-- start --
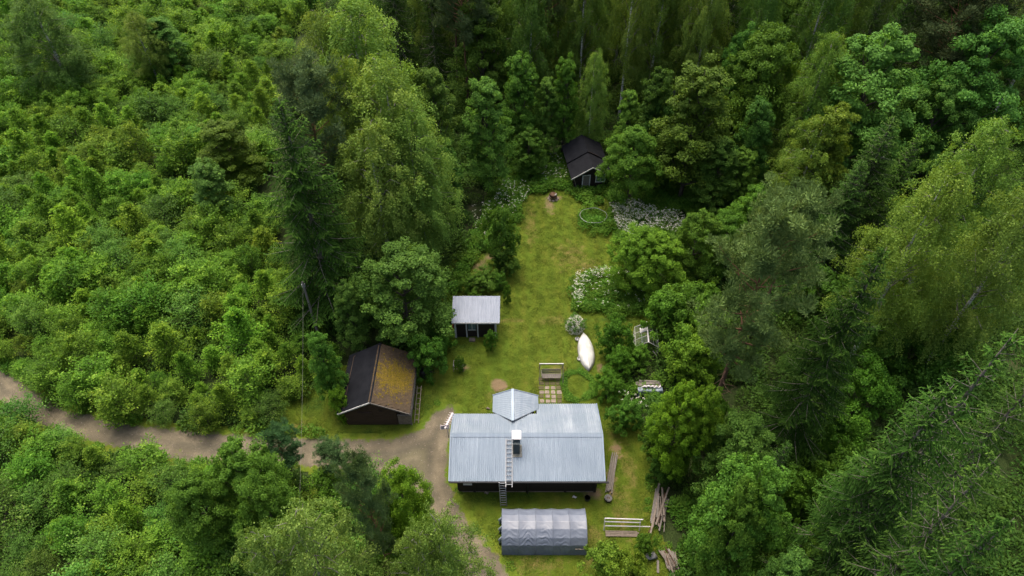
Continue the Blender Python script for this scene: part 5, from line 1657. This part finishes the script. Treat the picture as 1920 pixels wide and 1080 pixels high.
for x, y, reg in pts:
    if any((x - a.x) ** 2 + (y - a.y) ** 2 < r * r for a, r in AVOID): continue
    f = math.sin(x * .21 + 1.3) * math.cos(y * .17) + math.sin(x * .07 - y * .11)
    road = sdist(ROAD, np.array([x]), np.array([y]))[0]
    nr_ = math.exp(road / 2.5)
    u = random.random()
    k = 'birch' if u < .38 + .18 * f - .5 * nr_ else ('alder' if u < .68 else 'rowan' if u < .86 else 'willow')
    if cnt[k] >= 300: k = min(cnt, key=cnt.get)
    if cnt[k] >= 300: continue
    cnt[k] += 1
    nm, lb, gp_ = TH_LAB[k]
    o = link(nm, SAP[k][random.randrange(len(SAP[k]))])
    sz = random.choice((random.uniform(.5, .8), random.uniform(.7, 1.0), random.uniform(.9, 1.22))) * (1.05 if reg == 'u' else .98) * (1 - .25 * min(1, nr_))
    o.location = (x, y, 0); o.rotation_euler = (random.uniform(-.06, .06), random.uniform(-.06, .06), random.uniform(0, 6.28))
    wsc = sz * random.uniform(.90, 1.15) * (1 + .0035 * max(0, y - 40))
    o.scale = (wsc, wsc, sz * random.uniform(.85, 1.15))
    b = {'birch': (1.10, 1.14, .82), 'alder': (.98, 1.06, .92), 'willow': (.90, .98, 1.35), 'rowan': (1.02, 1.0, .85)}[k]
    j = random.uniform(.86, 1.14)
    o.color = (b[0] * j * random.uniform(.9, 1.12), b[1] * j, b[2] * j, 1)
    where = 'above' if reg == 'u' else 'below'
    setp(o, lb.replace('dense thicket left of the yard', 'dense thicket %s the gravel drive' % where), 'tree', gp_ + ' %s the drive' % where)
print('SAPLINGS', cnt)

STAND = poly_px([(770, -30), (2080, -30), (2080, 250), (1700, 280), (1450, 250), (1200, 235), (900, 230), (770, 200), (690, 120)])
SL = {'birch': 'tall birch in the dark stand across the top', 'sparse_birch': 'thin trunked birch in the dark stand across the top', 'spruce': 'dark spruce in the stand across the top',
      'egg': 'leafy tree in the dark stand across the top', 'pine': 'bare trunked pine in the dark stand across the top'}
nst = 0
for x, y in scatter(STAND, 4.6, rngp, 0.001):
    u = random.random()
    k = 'birch' if u < .42 else 'sparse_birch' if u < .62 else 'spruce' if u < .78 else 'egg' if u < .90 else 'pine'
    h = {'birch': 23, 'sparse_birch': 24, 'spruce': 22, 'egg': 17, 'pine': 23}[k] * random.uniform(.85, 1.12)
    clear = math.hypot(x - P(1010, 130).x, y - P(1010, 130).y) < 9
    if clear and k in ('spruce', 'egg'): continue
    w = {'birch': 6.4, 'sparse_birch': 5.5, 'spruce': 6.5, 'egg': 7, 'pine': 6.5}[k] * random.uniform(.8, 1.15)
    j = random.uniform(.72, .98)
    plant(k, (x, y, 0), h, w, (j * random.uniform(.85, 1.05), j, j * .9), SL[k], {'birch': 'birches in the far stand', 'sparse_birch': 'thin birches in the far stand', 'spruce': 'spruces in the far stand', 'egg': 'leafy trees in the far stand', 'pine': 'pines in the far stand'}[k])
    nst += 1
print('STAND', nst)
tree('pine', 862, -110, 235, 110, (.8, .75, .8), 'pine with a long bare orange red trunk before the dark stand', var=1)

# ------------------------------------------------------------------ ground cover (uncountable)
def clump_weed(name, seed, n, h, r, ls, mat):
    rng = np.random.default_rng(seed)
    a = rng.random(n) * 6.283; rr = r * np.sqrt(rng.random(n)); z = h * (.15 + .85 * rng.random(n) ** .7) * (1 - .35 * (rr / r) ** 2)
    pos = np.stack([rr * np.cos(a), rr * np.sin(a), z], 1)
    out = np.stack([np.cos(a), np.sin(a), np.full(n, .5)], 1)
    ax = out + rng.normal(size=(n, 3)) * .6
    nr = unit(np.array([0, 0, 1.0]) + rng.normal(size=(n, 3)) * .5)
    s = ls * (.6 + .8 * rng.random(n))
    return leaf_mesh(name, pos, ax, nr, s, s * .45, mat, .4 + rng.normal(size=n) * .18)


def scatter_nodes(name, meshes, pts, scl, label, cat, cols=None):
    """One ground-cover object: clumps set out on points by geometry nodes."""
    src = bpy.data.collections.new(name + '_clumps')
    for i, me in enumerate(meshes):
        o = bpy.data.objects.new('%s_clump' % name, me)
        if cols: o.color = (*cols[i], 1)
        src.objects.link(o)
    me = bpy.data.meshes.new(name)
    n = len(pts)
    me.vertices.add(n)
    me.vertices.foreach_set('co', np.asarray(pts, np.float32).ravel())
    rng = np.random.default_rng(n)
    for k, ty, val in (('rot', 'FLOAT', rng.random(n) * 6.283), ('scl', 'FLOAT', scl * (.65 + .7 * rng.random(n))), ('idx', 'INT', rng.integers(0, len(meshes), n))):
        a = me.attributes.new(k, ty, 'POINT'); a.data.foreach_set('value', val.astype(np.int32 if ty == 'INT' else np.float32))
    ob = link(name, me)
    ng = bpy.data.node_groups.new(name + '_nodes', 'GeometryNodeTree')
    ng.interface.new_socket('Geometry', in_out='INPUT', socket_type='NodeSocketGeometry')
    ng.interface.new_socket('Geometry', in_out='OUTPUT', socket_type='NodeSocketGeometry')
    N, L_ = ng.nodes, ng.links
    gi, go = N.new('NodeGroupInput'), N.new('NodeGroupOutput')
    ci = N.new('GeometryNodeCollectionInfo'); ci.inputs['Collection'].default_value = src
    ci.inputs['Separate Children'].default_value = True; ci.inputs['Reset Children'].default_value = True
    ip = N.new('GeometryNodeInstanceOnPoints'); ip.inputs['Pick Instance'].default_value = True

    def named(k, t):
        q = N.new('GeometryNodeInputNamedAttribute'); q.data_type = t; q.inputs[0].default_value = k
        return q.outputs[0]
    cx = N.new('ShaderNodeCombineXYZ'); L_.new(named('rot', 'FLOAT'), cx.inputs[2])
    er = N.new('FunctionNodeEulerToRotation'); L_.new(cx.outputs[0], er.inputs[0])
    L_.new(gi.outputs[0], ip.inputs['Points']); L_.new(ci.outputs[0], ip.inputs['Instance'])
    L_.new(named('idx', 'INT'), ip.inputs['Instance Index']); L_.new(er.outputs[0], ip.inputs['Rotation'])
    L_.new(named('scl', 'FLOAT'), ip.inputs['Scale']); L_.new(ip.outputs[0], go.inputs[0])
    md = ob.modifiers.new('scatter', 'NODES'); md.node_group = ng
    return setp(ob, label, cat, kind='stuff')


def rand_in(poly, dens, rng):
    lo, hi = poly.min(0), poly.max(0)
    n = int((hi[0] - lo[0]) * (hi[1] - lo[1]) * dens)
    c = lo + rng.random((n, 2)) * (hi - lo)
    return c[inside(poly, c[:, 0], c[:, 1])]


WEED = [clump_weed('weed%d' % i, 700 + i, 190, .75, .62, .19, M['leaf_weed']) for i in range(3)]
UND = [clump_weed('under%d' % i, 720 + i, 420, 1.15, 1.25, .24, M['leaf_under']) for i in range(3)]
W_POLY = [poly_px(p) for p in (
    [(845, 600), (848, 530), (870, 475), (895, 420), (935, 345), (960, 300), (1060, 285), (1085, 345), (1050, 362), (992, 364), (985, 372), (978, 395), (965, 440), (930, 470), (898, 470), (880, 510), (862, 535), (850, 560)],
    [(1130, 352), (1180, 360), (1300, 340), (1370, 370), (1340, 450), (1260, 470), (1200, 500), (1172, 510), (1160, 455), (1150, 415), (1150, 385)],
    [(1073, 545), (1080, 522), (1120, 514), (1200, 518), (1225, 560), (1215, 586), (1150, 590), (1080, 588), (1070, 565)],
    [(1060, 350), (1140, 350), (1150, 380), (1100, 382), (1065, 366)],
    [(1090, 400), (1100, 392), (1130, 396), (1152, 410), (1150, 430), (1120, 447), (1096, 436), (1085, 418)])]
rngw = np.random.default_rng(31)
wp = np.concatenate([rand_in(p, 3.2, rngw) for p in W_POLY])
rw = []
for i in range(len(ROAD)):
    a_, b_ = ROAD[i], ROAD[(i + 1) % len(ROAD)]
    for t_ in rngw.random(int(np.linalg.norm(b_ - a_) * 3.5)):
        q_ = a_ + (b_ - a_) * t_ + rngw.normal(size=2) * .25
        if q_[0] < -15.5 or q_[1] < 25.5 and q_[0] < -6: rw.append(q_)
rw = np.array(rw); rw = rw[sdist(ROAD, rw[:, 0], rw[:, 1]) < -.2]
wp = np.concatenate([wp, rw] + [np.array([[c_.x, c_.y]]) + rngw.normal(size=(n_, 2)) * r_ for c_, n_, r_ in ((P(1285, 962), 20, .6), (P(1300, 1050), 12, .6), (P(1195, 748), 12, .8), (P(1245, 735), 12, .7))])
scatter_nodes('tall_weeds', WEED, np.column_stack([wp, np.zeros(len(wp))]), 1.0, 'lush tall weeds and nettles around the lawn', 'weeds')
FOREST = [poly_px(p) for p in (
    [(560, 230), (640, -25), (2150, -25), (2150, 1230), (1290, 1230), (1270, 1060), (1235, 1000), (1228, 930), (1232, 840), (1190, 780), (1165, 730), (1150, 690), (1230, 640), (1240, 560), (1210, 510), (1260, 470), (1370, 380), (1300, 335), (1130, 340), (1060, 280), (950, 295), (880, 430), (838, 520), (835, 620), (800, 670), (690, 650), (640, 600), (560, 470)],)]
und = np.concatenate([rand_in(FOREST[0], .45, rngw), rand_in(UP, .22, rngw), rand_in(LO, .25, rngw)])
for c_, rad_ in ((P(1234, 960), 2.4), (P(1258, 1055), 1.9), (P(1218, 1050), 1.5), (P(1216, 740), 2.2), (P(1210, 650), 1.7), (P(1400, 790), .8)):
    und = und[np.hypot(und[:, 0] - c_.x, und[:, 1] - c_.y) > rad_]
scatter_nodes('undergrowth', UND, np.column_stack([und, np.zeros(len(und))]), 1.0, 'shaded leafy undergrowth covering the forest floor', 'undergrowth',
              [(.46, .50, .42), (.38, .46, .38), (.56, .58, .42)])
# verge tufts where lawn and drive meet the thicket
edge = []
for poly, off in ((ROAD, .75), (LAWN, .25)):
    for i in range(len(poly)):
        a, b = poly[i], poly[(i + 1) % len(poly)]
        for t in rngw.random(int(np.linalg.norm(b - a) * 2.2)):
            edge.append(a + (b - a) * t + rngw.normal(size=2) * .28)
for i in range(len(HEX)):
    a, b = P(*HEX[i]), P(*HEX[(i + 1) % len(HEX)])
    for t in rngw.random(int((b - a).length * 7)):
        q = a.lerp(b, t); edge.append(np.array([q.x, q.y]) + rngw.normal(size=2) * .03)
edge = np.array(edge)
sd_ = sdist(ROAD, edge[:, 0], edge[:, 1])
mid = rand_in(ROAD, 1.1, rngw); md_ = sdist(ROAD, mid[:, 0], mid[:, 1])
mid = mid[(md_ > 1.55) & (md_ < 2.3) & (mid[:, 0] < -17)]
edge = np.concatenate([edge[(sd_ < -.35)], mid])
TUFT = [clump_weed('tuft%d' % i, 740 + i, 70, .22, .30, .12, M['leaf_weed']) for i in range(2)]
scatter_nodes('grass_tufts', TUFT, np.column_stack([edge, np.zeros(len(edge))]), 1.0, 'rough grass tufts along the edges of drive and lawn', 'grass', [(1.0, .95, .6), (1.1, 1.0, .7)])
# white umbels standing above the weeds
FL = [(poly_px([(925, 385), (945, 350), (985, 352), (995, 372), (975, 400), (955, 425), (930, 425)]), 2.6), (poly_px([(1140, 395), (1180, 385), (1225, 400), (1235, 430), (1215, 450), (1180, 470), (1160, 450)]), 11),
      (poly_px([(1225, 410), (1260, 402), (1285, 420), (1270, 445), (1230, 440)]), 9), (poly_px([(1073, 545), (1080, 522), (1120, 514), (1200, 518), (1210, 530), (1100, 532), (1085, 585), (1072, 570)]), 6),
      (W_POLY[2], .8), (poly_px([(990, 300), (1060, 300), (1070, 345), (1020, 350)]), 1.2), (poly_px([(880, 400), (925, 385), (935, 420), (900, 470)]), 1.2), (poly_px([(1150, 755), (1205, 765), (1210, 795), (1165, 785)]), 2.0)]
FL = [(p_, d_f * 2.6) for p_, d_f in FL]
fp_ = np.concatenate([rand_in(p, d, rngw) for p, d in FL])
nu, per = len(fp_), 9
cen = np.column_stack([fp_, .85 + .45 * rngw.random(nu)])
cen[:, 2] += np.where(fp_[:, 1] < 35, .9, 0)
kk = np.repeat(np.arange(nu), per)
off = rngw.normal(size=(nu * per, 3)) * np.array([.06, .06, .018])
nrm = unit(np.array([0, 0, 1.0]) + rngw.normal(size=(nu * per, 3)) * .25)
flw = link('wildflowers', leaf_mesh('wildflowers', cen[kk] + off, rdir(rngw, nu * per), nrm, .042, .040, M['petal'], np.full(nu * per, .5)))
setp(flw, 'white umbels of cow parsley blooming in the weeds round the lawn', 'flowers', kind='stuff')
# mown grass standing on the lawn
M['leaf_grass'] = foliage('grass_blades', (0.060, 0.100, 0.008), (0.092, 0.128, 0.011), (0.140, 0.148, 0.030), 0.30)
GB = [clump_weed('blades%d' % i, 760 + i, 46, .045, .32, .070, M['leaf_grass']) for i in range(3)]
gpt = rand_in(LAWN, 7.5, rngw)
gx, gy = gpt[:, 0], gpt[:, 1]
barem = bare(gx, gy, None)
keep = (sdist(ROAD, gx, gy) < -.1) & (barem < .35 + .2 * rngw.random(len(gx)))
for (x0, x1, y0, y1) in ((-4.1, 6.4, 25.8, 32.2), (-13.6, -8.2, 31.9, 37.5), (-5.2, -1.4, 41.5, 43.8), (-.75, 5.3, 21, 24.1), (2.3, 4.4, 34.1, 37.2)):
    keep &= ~((gx > x0) & (gx < x1) & (gy > y0) & (gy < y1))
gpt = gpt[keep]
scatter_nodes('grass', GB, np.column_stack([gpt, np.zeros(len(gpt))]), 1.0, 'short mown grass of the yard lawn', 'grass', [(1, 1, 1), (.97, 1.01, .95), (1.04, 1.02, 1.0)])
# loose stones on the drive
def pebble(name, seed):
    rg = random.Random(seed); m = MB()
    ring = [(math.cos(t) * rg.uniform(.7, 1.1), math.sin(t) * rg.uniform(.6, 1.0)) for t in (0, 1.05, 2.1, 3.14, 4.2, 5.24)]
    m.add([(x, y, 0) for x, y in ring] + [(x * .6, y * .6, .55) for x, y in ring], [(i, (i + 1) % 6, (i + 1) % 6 + 6, i + 6) for i in range(6)] + [(6, 7, 8, 9, 10, 11)])
    return m.mesh(name, M['stone'])


sp_pts = rand_in(ROAD, 5.0, rngw)
sp_pts = sp_pts[sdist(ROAD, sp_pts[:, 0], sp_pts[:, 1]) > .1]
scatter_nodes('loose_stones', [pebble('pebble%d' % i, i) for i in range(4)], np.column_stack([sp_pts, np.full(len(sp_pts), .012)]), .042, 'loose stones lying on the gravel drive', 'stones')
-- end --
Problem statement: Find each line that has the word "leafy", then copy it out.

Output for this exercise:
      'egg': 'leafy tree in the dark stand across the top', 'pine': 'bare trunked pine in the dark stand across the top'}
    plant(k, (x, y, 0), h, w, (j * random.uniform(.85, 1.05), j, j * .9), SL[k], {'birch': 'birches in the far stand', 'sparse_birch': 'thin birches in the far stand', 'spruce': 'spruces in the far stand', 'egg': 'leafy trees in the far stand', 'pine': 'pines in the far stand'}[k])
scatter_nodes('undergrowth', UND, np.column_stack([und, np.zeros(len(und))]), 1.0, 'shaded leafy undergrowth covering the forest floor', 'undergrowth',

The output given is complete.